— Begin Material —
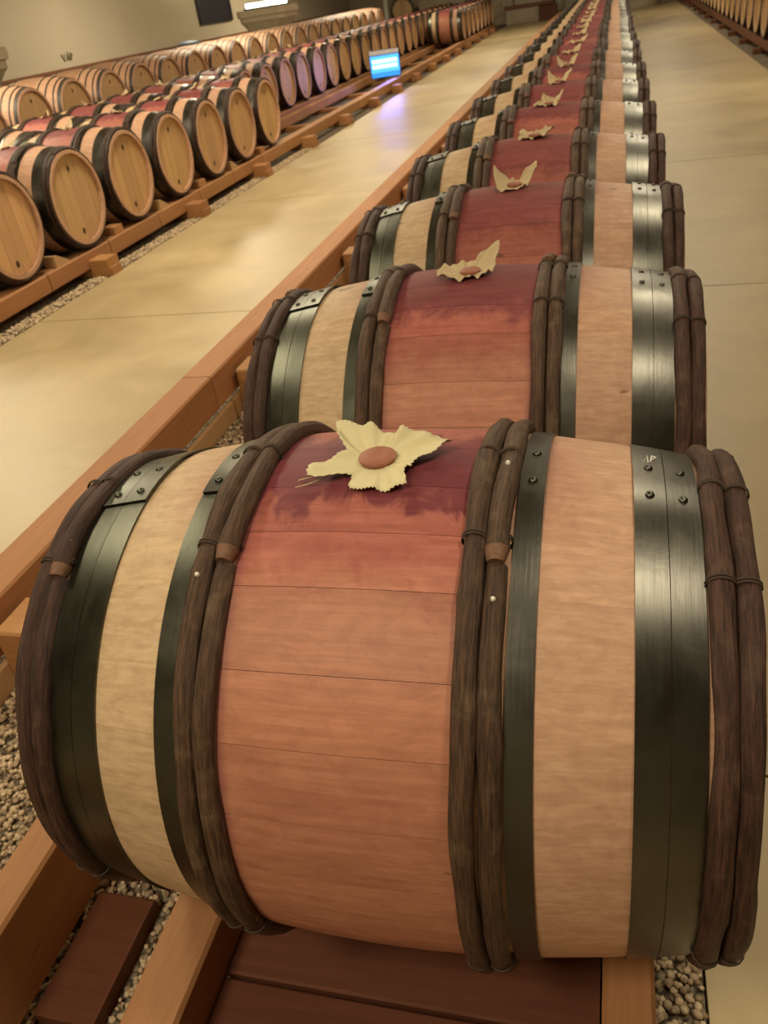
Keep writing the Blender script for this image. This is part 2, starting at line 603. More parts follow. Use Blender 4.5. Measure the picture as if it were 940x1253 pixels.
def beam_x(name, mat, parent, x0, x1, y0, y1, z0, z1, c=0.006, color=(1, 1, 1, 1)):
    me = MB().box(-(y1 - y0) / 2, (y1 - y0) / 2, -(x1 - x0) / 2, (x1 - x0) / 2, z0 - z1, 0, c).mesh(name, mat)
    o = obj(name, me, parent, color, ((x0 + x1) / 2, (y0 + y1) / 2, z1))
    o.rotation_euler = (0, 0, -PI / 2)
    return o


def shade(lo=0.8, hi=1.1, r=random):
    s = r.uniform(lo, hi)
    return (s, s * r.uniform(0.94, 1.02), s * r.uniform(0.9, 1.03), 1)


# rack of the near row: two long carrying rails on sleepers
near_rack = thing('barrel_rack', 'low timber rack of rails on sleepers carrying the long near row of barrels', 'rack', (0, 0, FZ))
near_rack.location = (0, 0, 0)
NY = 27.5
RT = -0.341
for x0, x1 in ((-0.39, -0.302), (0.283, 0.353)):
    y = -1.3
    first = True
    while y < NY:
        e = min(y + 3.3, NY)
        beam_y('rail', M_RAIL, near_rack, x0, x1, y + 0.003, e - 0.003, RT - 0.115, RT, color=shade())
        y = e
y = 0.5
while y < NY:
    beam_x('sleeper', M_DARKRAIL, near_rack, -0.42, 0.385, y - 0.07, y + 0.07, FZ - 0.004, RT - 0.117, color=shade(0.9, 1.3))
    y += 1.65
beam_x('sleeper', M_DARKRAIL, near_rack, -0.30, 0.28, -0.262, -0.06, FZ - 0.004, -0.435, 0.004, color=(0.8, 0.7, 0.75, 1))
beam_x('sleeper', M_DARKRAIL, near_rack, -0.30, 0.28, -0.47, -0.268, FZ - 0.004, -0.437, 0.004, color=(0.75, 0.62, 0.66, 1))
beam_x('sleeper', M_RAIL, near_rack, 0.359, 0.40, -0.42, -0.255, FZ - 0.004, -0.46, 0.004, color=(0.7, 0.62, 0.6, 1))

# the empty bed left of it: outer rail at the aisle, inner rail, sleepers, batten
bed = thing('empty_barrel_bed', 'empty low timber barrel bed between the left aisle and the near row', 'rack')
y = -1.4
while y < 29:
    e = min(y + 3.3, 29)
    beam_y('outer_rail', M_RAIL, bed, -1.392, -1.258, y + 0.003, e - 0.003, -0.488, RT, 0.007, shade(0.92, 1.15))
    beam_y('inner_rail', M_RAIL, bed, -0.735, -0.66, y + 0.503, e + 0.497, -0.525, RT, 0.006, shade(0.85, 1.05))
    beam_y('batten', M_BATTEN, bed, -1.256, -1.236, y + 0.103, e + 0.09, FZ - 0.004, -0.492, 0.002, shade())
    y = e
y = 0.50
while y < 29:
    beam_x('sleeper', M_RAIL, bed, -1.234, -0.736, y - 0.075, y + 0.075, FZ - 0.004, -0.39, color=shade(0.85, 1.05))
    y += 1.65
beam_x('sleeper', M_DARKRAIL, bed, -0.658, -0.54, -0.34, -0.11, FZ - 0.004, -0.535, 0.004, color=(0.75, 0.65, 0.65, 1))
beam_x('sleeper', M_DARKRAIL, bed, -0.658, -0.50, -0.72, -0.46, FZ - 0.004, -0.50, 0.004, color=(0.9, 0.8, 0.8, 1))

LZ = -0.055          # the left racks stand this much lower
LT = -0.399          # rail top


def wide_rack(label, xs, y0, y1, front, top=LT, step=1.6, start=4.385, mat=M_RAIL, protrude=0.16):
    r = thing('barrel_rack', label, 'rack')
    for x0, x1 in xs:
        y = y0
        while y < y1:
            e = min(y + step, y1)
            beam_y('rail', mat, r, x0, x1, y + 0.006, e - 0.006, top - 0.113, top, 0.006, shade(0.85, 1.12))
            y = e
    y = start
    while y > y0 + max(step, 1.6):
        y -= max(step, 1.6)
    xa = min(x for x, _ in xs) - (protrude if front < 0 else 0.02)
    xb = max(x for _, x in xs) + (protrude if front > 0 else 0.02)
    while y < y1:
        beam_x('sleeper', mat, r, xa, xb, y - 0.065, y + 0.065, FZ - 0.004, top - 0.115, 0.006, shade(0.8, 1.05))
        y += max(step, 1.6)
    return r


rackL = wide_rack('timber rack of rails and sleepers at the far side of the left aisle', [(-3.40, -3.275), (-4.13, -4.03), (-4.415, -4.305), (-5.155, -5.045)], 2.165, 28.2, 1, step=0.8, start=4.32)
y = 4.32
for i in range(-1, 15):                # notched post blocks that stick out past the front rail
    beam_x('post_block', M_RAIL, rackL, -3.273, -3.13, y + 1.6 * i - 0.075, y + 1.6 * i + 0.075, FZ - 0.004, -0.452, 0.006, shade(0.9, 1.1))
rackT = wide_rack('tall timber rack along the left wall under the raised row of plain barrels', [(-5.41, -5.32), (-6.16, -6.07)], 4.0, 23.0, 1, -0.113, mat=M_DARKRAIL, protrude=0.0)
rackR = wide_rack('dark timber rack of rails and sleepers along the right aisle', [(2.24, 2.34), (2.95, 3.05), (3.3, 3.4), (3.95, 4.05)], 9.0, 30.2, -1, -0.389, 0.9, 10.0, M_DARKRAIL, 0.09)


# ------------------------------------------------------------------ barrels
def rb(x):
    return 0.360 - 0.29 * x * x


END = 0.432


def stave_geo(a0, a1, nx=10, na=3, gap=0.0003, groove=0.0006, th=0.024, end=END, rf=rb):
    vs, fs = [], []
    if nx >= 12:
        xs = [-end, -0.37, -0.29, -0.21, -0.15, -0.13, -0.065, 0.0, 0.065, 0.12, 0.15, 0.21, 0.29, 0.37, end]
        nx = len(xs) - 1
    else:
        xs = [-end + 2 * end * i / nx for i in range(nx + 1)]
    for i in range(nx + 1):
        x = xs[i]
        r = rf(x)
        belly = 1.0 if abs(x) < 0.14 else 0.18
        g = gap * belly / r
        for j in range(na + 1):
            a = a0 + g + (a1 - a0 - 2 * g) * j / na
            d = groove * belly if j in (0, na) else 0.0
            vs.append((x, -(r - d) * cos(a), (r - d) * sin(a)))
        g = gap / r
        for a in (a1 - g, a0 + g):
            vs.append((x, -(r - th) * cos(a), (r - th) * sin(a)))
    n = na + 3
    for i in range(nx):
        for j in range(n):
            fs.append((i * n + j, (i + 1) * n + j, (i + 1) * n + (j + 1) % n, i * n + (j + 1) % n))
    fs.append(tuple(reversed(range(n))))
    fs.append(tuple(range(nx * n, (nx + 1) * n)))
    return vs, [tuple(reversed(f)) for f in fs]


bounds = [-24, -10, 3.5, 16.2, 30, 43.2, 58.6, 70, 82, 97]
rg = random.Random(11)
a = 97.0
while a < 336 - 16:
    a += rg.uniform(10.5, 15.5)
    if a < 336 - 8:
        bounds.append(a)
bounds = [rad(b) for b in bounds] + [rad(336)]
NEAR_STAVES = []
for i in range(len(bounds) - 1):
    v, f = stave_geo(bounds[i], bounds[i + 1], 12, 4)
    t = rg.random()
    if abs(math.degrees(bounds[i]) - 58.6) < 1:
        t = 0.6
    me = mesh('stave', v, f, M_OAK, True, [t] * len(f))
    NEAR_STAVES.append(me)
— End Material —
Leave the pictures out and output the rest of the listing exactly.

- _Completed exercise_:
Keep writing the Blender script for this image. This is part 2, starting at line 603. More parts follow. Use Blender 4.5. Measure the picture as if it were 940x1253 pixels.
def beam_x(name, mat, parent, x0, x1, y0, y1, z0, z1, c=0.006, color=(1, 1, 1, 1)):
    me = MB().box(-(y1 - y0) / 2, (y1 - y0) / 2, -(x1 - x0) / 2, (x1 - x0) / 2, z0 - z1, 0, c).mesh(name, mat)
    o = obj(name, me, parent, color, ((x0 + x1) / 2, (y0 + y1) / 2, z1))
    o.rotation_euler = (0, 0, -PI / 2)
    return o


def shade(lo=0.8, hi=1.1, r=random):
    s = r.uniform(lo, hi)
    return (s, s * r.uniform(0.94, 1.02), s * r.uniform(0.9, 1.03), 1)


# rack of the near row: two long carrying rails on sleepers
near_rack = thing('barrel_rack', 'low timber rack of rails on sleepers carrying the long near row of barrels', 'rack', (0, 0, FZ))
near_rack.location = (0, 0, 0)
NY = 27.5
RT = -0.341
for x0, x1 in ((-0.39, -0.302), (0.283, 0.353)):
    y = -1.3
    first = True
    while y < NY:
        e = min(y + 3.3, NY)
        beam_y('rail', M_RAIL, near_rack, x0, x1, y + 0.003, e - 0.003, RT - 0.115, RT, color=shade())
        y = e
y = 0.5
while y < NY:
    beam_x('sleeper', M_DARKRAIL, near_rack, -0.42, 0.385, y - 0.07, y + 0.07, FZ - 0.004, RT - 0.117, color=shade(0.9, 1.3))
    y += 1.65
beam_x('sleeper', M_DARKRAIL, near_rack, -0.30, 0.28, -0.262, -0.06, FZ - 0.004, -0.435, 0.004, color=(0.8, 0.7, 0.75, 1))
beam_x('sleeper', M_DARKRAIL, near_rack, -0.30, 0.28, -0.47, -0.268, FZ - 0.004, -0.437, 0.004, color=(0.75, 0.62, 0.66, 1))
beam_x('sleeper', M_RAIL, near_rack, 0.359, 0.40, -0.42, -0.255, FZ - 0.004, -0.46, 0.004, color=(0.7, 0.62, 0.6, 1))

# the empty bed left of it: outer rail at the aisle, inner rail, sleepers, batten
bed = thing('empty_barrel_bed', 'empty low timber barrel bed between the left aisle and the near row', 'rack')
y = -1.4
while y < 29:
    e = min(y + 3.3, 29)
    beam_y('outer_rail', M_RAIL, bed, -1.392, -1.258, y + 0.003, e - 0.003, -0.488, RT, 0.007, shade(0.92, 1.15))
    beam_y('inner_rail', M_RAIL, bed, -0.735, -0.66, y + 0.503, e + 0.497, -0.525, RT, 0.006, shade(0.85, 1.05))
    beam_y('batten', M_BATTEN, bed, -1.256, -1.236, y + 0.103, e + 0.09, FZ - 0.004, -0.492, 0.002, shade())
    y = e
y = 0.50
while y < 29:
    beam_x('sleeper', M_RAIL, bed, -1.234, -0.736, y - 0.075, y + 0.075, FZ - 0.004, -0.39, color=shade(0.85, 1.05))
    y += 1.65
beam_x('sleeper', M_DARKRAIL, bed, -0.658, -0.54, -0.34, -0.11, FZ - 0.004, -0.535, 0.004, color=(0.75, 0.65, 0.65, 1))
beam_x('sleeper', M_DARKRAIL, bed, -0.658, -0.50, -0.72, -0.46, FZ - 0.004, -0.50, 0.004, color=(0.9, 0.8, 0.8, 1))

LZ = -0.055          # the left racks stand this much lower
LT = -0.399          # rail top


def wide_rack(label, xs, y0, y1, front, top=LT, step=1.6, start=4.385, mat=M_RAIL, protrude=0.16):
    r = thing('barrel_rack', label, 'rack')
    for x0, x1 in xs:
        y = y0
        while y < y1:
            e = min(y + step, y1)
            beam_y('rail', mat, r, x0, x1, y + 0.006, e - 0.006, top - 0.113, top, 0.006, shade(0.85, 1.12))
            y = e
    y = start
    while y > y0 + max(step, 1.6):
        y -= max(step, 1.6)
    xa = min(x for x, _ in xs) - (protrude if front < 0 else 0.02)
    xb = max(x for _, x in xs) + (protrude if front > 0 else 0.02)
    while y < y1:
        beam_x('sleeper', mat, r, xa, xb, y - 0.065, y + 0.065, FZ - 0.004, top - 0.115, 0.006, shade(0.8, 1.05))
        y += max(step, 1.6)
    return r


rackL = wide_rack('timber rack of rails and sleepers at the far side of the left aisle', [(-3.40, -3.275), (-4.13, -4.03), (-4.415, -4.305), (-5.155, -5.045)], 2.165, 28.2, 1, step=0.8, start=4.32)
y = 4.32
for i in range(-1, 15):                # notched post blocks that stick out past the front rail
    beam_x('post_block', M_RAIL, rackL, -3.273, -3.13, y + 1.6 * i - 0.075, y + 1.6 * i + 0.075, FZ - 0.004, -0.452, 0.006, shade(0.9, 1.1))
rackT = wide_rack('tall timber rack along the left wall under the raised row of plain barrels', [(-5.41, -5.32), (-6.16, -6.07)], 4.0, 23.0, 1, -0.113, mat=M_DARKRAIL, protrude=0.0)
rackR = wide_rack('dark timber rack of rails and sleepers along the right aisle', [(2.24, 2.34), (2.95, 3.05), (3.3, 3.4), (3.95, 4.05)], 9.0, 30.2, -1, -0.389, 0.9, 10.0, M_DARKRAIL, 0.09)


# ------------------------------------------------------------------ barrels
def rb(x):
    return 0.360 - 0.29 * x * x


END = 0.432


def stave_geo(a0, a1, nx=10, na=3, gap=0.0003, groove=0.0006, th=0.024, end=END, rf=rb):
    vs, fs = [], []
    if nx >= 12:
        xs = [-end, -0.37, -0.29, -0.21, -0.15, -0.13, -0.065, 0.0, 0.065, 0.12, 0.15, 0.21, 0.29, 0.37, end]
        nx = len(xs) - 1
    else:
        xs = [-end + 2 * end * i / nx for i in range(nx + 1)]
    for i in range(nx + 1):
        x = xs[i]
        r = rf(x)
        belly = 1.0 if abs(x) < 0.14 else 0.18
        g = gap * belly / r
        for j in range(na + 1):
            a = a0 + g + (a1 - a0 - 2 * g) * j / na
            d = groove * belly if j in (0, na) else 0.0
            vs.append((x, -(r - d) * cos(a), (r - d) * sin(a)))
        g = gap / r
        for a in (a1 - g, a0 + g):
            vs.append((x, -(r - th) * cos(a), (r - th) * sin(a)))
    n = na + 3
    for i in range(nx):
        for j in range(n):
            fs.append((i * n + j, (i + 1) * n + j, (i + 1) * n + (j + 1) % n, i * n + (j + 1) % n))
    fs.append(tuple(reversed(range(n))))
    fs.append(tuple(range(nx * n, (nx + 1) * n)))
    return vs, [tuple(reversed(f)) for f in fs]


bounds = [-24, -10, 3.5, 16.2, 30, 43.2, 58.6, 70, 82, 97]
rg = random.Random(11)
a = 97.0
while a < 336 - 16:
    a += rg.uniform(10.5, 15.5)
    if a < 336 - 8:
        bounds.append(a)
bounds = [rad(b) for b in bounds] + [rad(336)]
NEAR_STAVES = []
for i in range(len(bounds) - 1):
    v, f = stave_geo(bounds[i], bounds[i + 1], 12, 4)
    t = rg.random()
    if abs(math.degrees(bounds[i]) - 58.6) < 1:
        t = 0.6
    me = mesh('stave', v, f, M_OAK, True, [t] * len(f))
    NEAR_STAVES.append(me)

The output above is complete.